R-CALF said as cattle prices tanked, "meatpackers were making what one analyst called gangbuster profits and consumer beef prices remained at or near record highs. Not surprisingly, meatpacker-aligned commentators pointed fingers at cattle feeders, accusing them of causing the price collapse by feeding their cattle too long.
"But this is nonsense as only a small percentage of cattle are not directly controlled by meatpackers and some of the remaining independent cattle feeders reported that meatpackers were purposely delaying cattle delivery dates."
BIG LOSSES
R-CALF said a $41.35-per-hundredweight price decline equals a loss of $516.88 per head for each animal sold — based on a 1,250-pound steer.
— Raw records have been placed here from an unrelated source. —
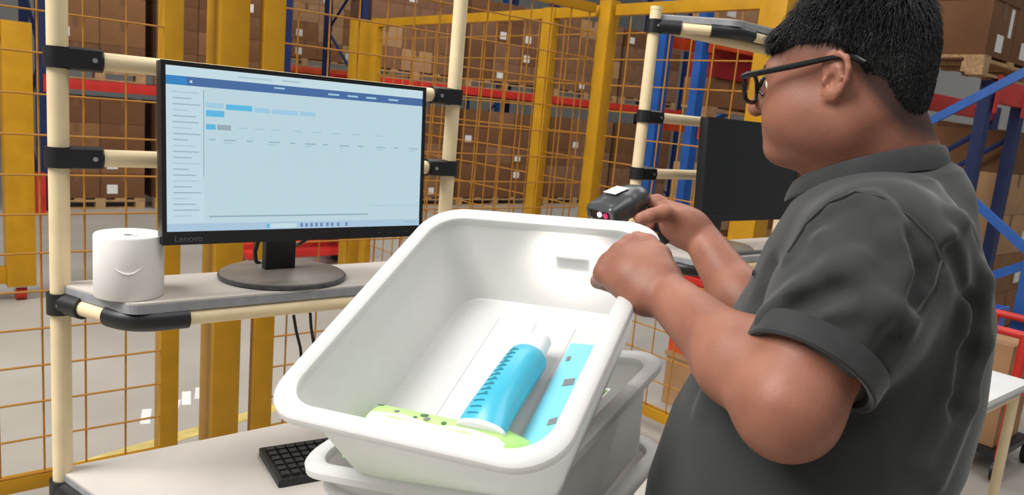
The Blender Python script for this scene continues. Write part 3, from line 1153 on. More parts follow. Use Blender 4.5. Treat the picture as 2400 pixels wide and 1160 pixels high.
part('space_key', MB().box((0.075, 0.0078, 0.003), None, [KX, KY, KZ], kb_c + KX * (-0.197 + 8.5 * 0.0207) + KY * (-0.060) + KZ * 0.7545), KEYM, kb)

# ------------------------------------------------------------------ totes
TOTE = tote_mat()
TR = np.array([[0.4261, 0.7949, -0.4318], [-0.9021, 0.4094, -0.1365], [0.0683, 0.4477, 0.8916]])   # columns: right, far, up
TC = np.array([0.6567, 0.8271, 1.2214])


def rrect(w, l, r, z, n=8):
    pts = []
    for (sx, sy, a0) in ((1, 1, 0), (-1, 1, 90), (-1, -1, 180), (1, -1, 270)):
        for i in range(n + 1):
            a = math.radians(a0 + 90 * i / n)
            pts.append((sx * (w - r) + r * math.cos(a), sy * (l - r) + r * math.sin(a), z))
    return pts


TW, TL, TD = 0.210, 0.255, 0.155


def tote(Rm, c, label, name='tote'):
    c = np.array(c, float)
    Rm = np.array(Rm, float)

    def T(pts):
        return [c + Rm @ np.array(p) for p in pts]
    t = thing(name, label, 'tote', tuple(c + Rm @ np.array([0, 0, -TD])), None)
    w, l = TW, TL
    rings = [rrect(0.10, 0.15, 0.02, -TD - 0.003), rrect(w - 0.056, l - 0.056, 0.045, -TD - 0.003), rrect(w - 0.048, l - 0.048, 0.048, -TD + 0.004),
             rrect(w - 0.034, l - 0.034, 0.05, -0.07), rrect(w - 0.0225, l - 0.0225, 0.052, -0.012), rrect(w - 0.0225, l - 0.0225, 0.052, -0.004),
             rrect(w - 0.0255, l - 0.0255, 0.05, -0.004), rrect(w - 0.0255, l - 0.0255, 0.05, -0.012), rrect(w - 0.0372, l - 0.0372, 0.048, -0.07),
             rrect(w - 0.051, l - 0.051, 0.042, -TD + 0.014), rrect(w - 0.056, l - 0.056, 0.038, -TD + 0.004), rrect(w - 0.066, l - 0.066, 0.03, -TD), rrect(0.10, 0.15, 0.02, -TD)]
    part('tub', MB().loft([T(q) for q in rings]), TOTE, t, round_=True)
    rim = [rrect(w - 0.0268, l - 0.0268, 0.049, -0.016), rrect(w - 0.0262, l - 0.0262, 0.050, -0.003), rrect(w - 0.022, l - 0.022, 0.053, 0.001), rrect(w - 0.015, l - 0.015, 0.058, 0.002),
           rrect(w - 0.004, l - 0.004, 0.064, 0.001), rrect(w, l, 0.066, -0.003), rrect(w + 0.0005, l + 0.0005, 0.066, -0.013), rrect(w - 0.003, l - 0.003, 0.064, -0.0145),
           rrect(w - 0.004, l - 0.004, 0.063, -0.006), rrect(w - 0.021, l - 0.021, 0.053, -0.006), rrect(w - 0.0215, l - 0.0215, 0.053, -0.016), rrect(w - 0.0268, l - 0.0268, 0.049, -0.016)]
    part('rim', MB().loft([T(q) for q in rim], False, False), TOTE, t, round_=True)
    for sx in (-0.07, 0.0, 0.07):
        part('floor_rib', MB().box((0.0012, l - 0.10, 0.0006), None, Rm.T, c + Rm @ np.array([sx, 0, -TD + 0.0006])), TOTE, t)
    return t, T


t1, T1 = tote(TR, TC, 'tilted white plastic tote on top, held by the man, blue and green packs inside')
part('bar_code_label', MB().box((0.030, 0.0008, 0.0115), None, TR.T, TC + TR @ np.array([0.055, TL - 0.0325, -0.070])), mat('label_grey', (104, 92, 92), 0.6, 0.05, 60), t1)


def frame(yaw, tiltx, tilty):
    return np.array((Matrix.Rotation(yaw, 3, 'Z') @ Matrix.Rotation(tiltx, 3, 'X') @ Matrix.Rotation(tilty, 3, 'Y')))


R2 = frame(math.radians(-70.5), math.radians(9.0), math.radians(-12.0))
t2, T2 = tote(R2, (0.757, 0.897, 1.031), 'middle white plastic tote, tilted slightly, right under the top tote')
R3 = frame(math.radians(-68), math.radians(0.0), math.radians(0.0))
t3, T3 = tote(R3, (0.800, 0.900, 0.925), 'lowest white plastic tote of the stack, level, at the bottom edge')
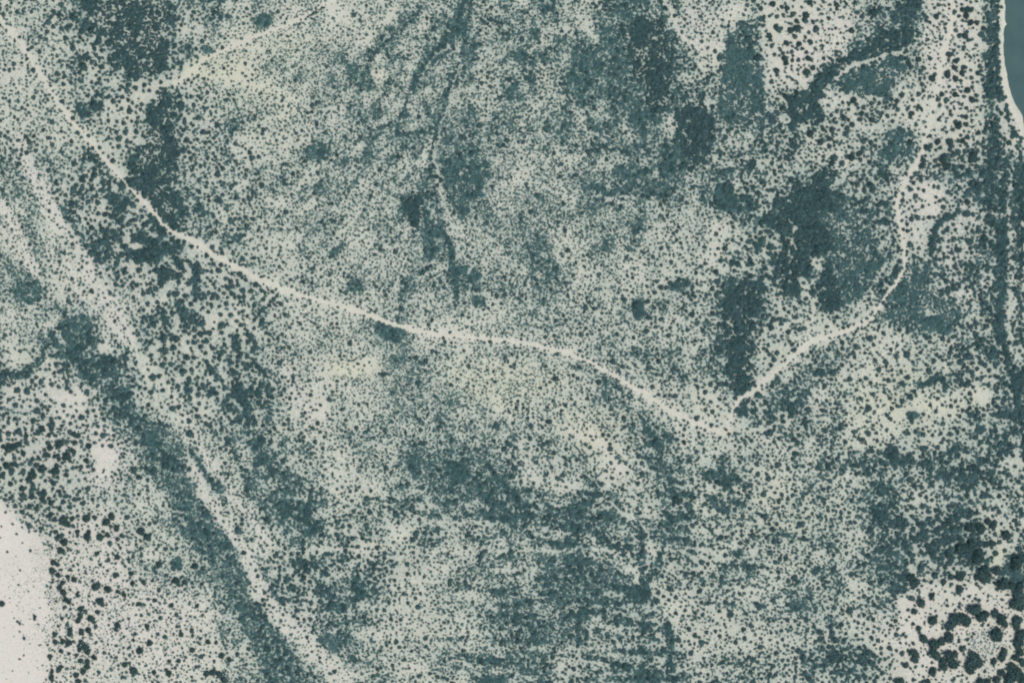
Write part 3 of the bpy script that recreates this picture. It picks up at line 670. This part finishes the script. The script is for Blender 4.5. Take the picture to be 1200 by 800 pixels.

"This alarming price decline is confirmed by Kansas State University, which projected losses of $547.24 per head on steers sold in November," R-CALF said in the letter.
"This level of loss represents an unprecedented extraction of equity from the U.S. live cattle industry. While KSU data show chronic and persistent losses to U.S. cattle feeders during the past 15 years, the losses in 2015 are irrefutably extraordinary."
Some 1.53 million head of fed cattle were sold to meatpackers in November 2015, the group said. As a result of the price drop, cattle feeders lost about $837 million in November alone.
"Evidence shows that other participants within the beef supply chain are capturing a significant share of the consumers’ beef dollar that a competitive market should be allocating, and previously did allocate, to the producer," R-CALF said in the letter.
"This, R-CALF USA believes, is strong evidence of antitrust and anticompetitive conduct by the nation’s four largest meatpackers, which are the supply chain participants that are purchasing the vast majority of live cattle directly from U.S. cattle producers at prices well below what a competitive market would prescribe."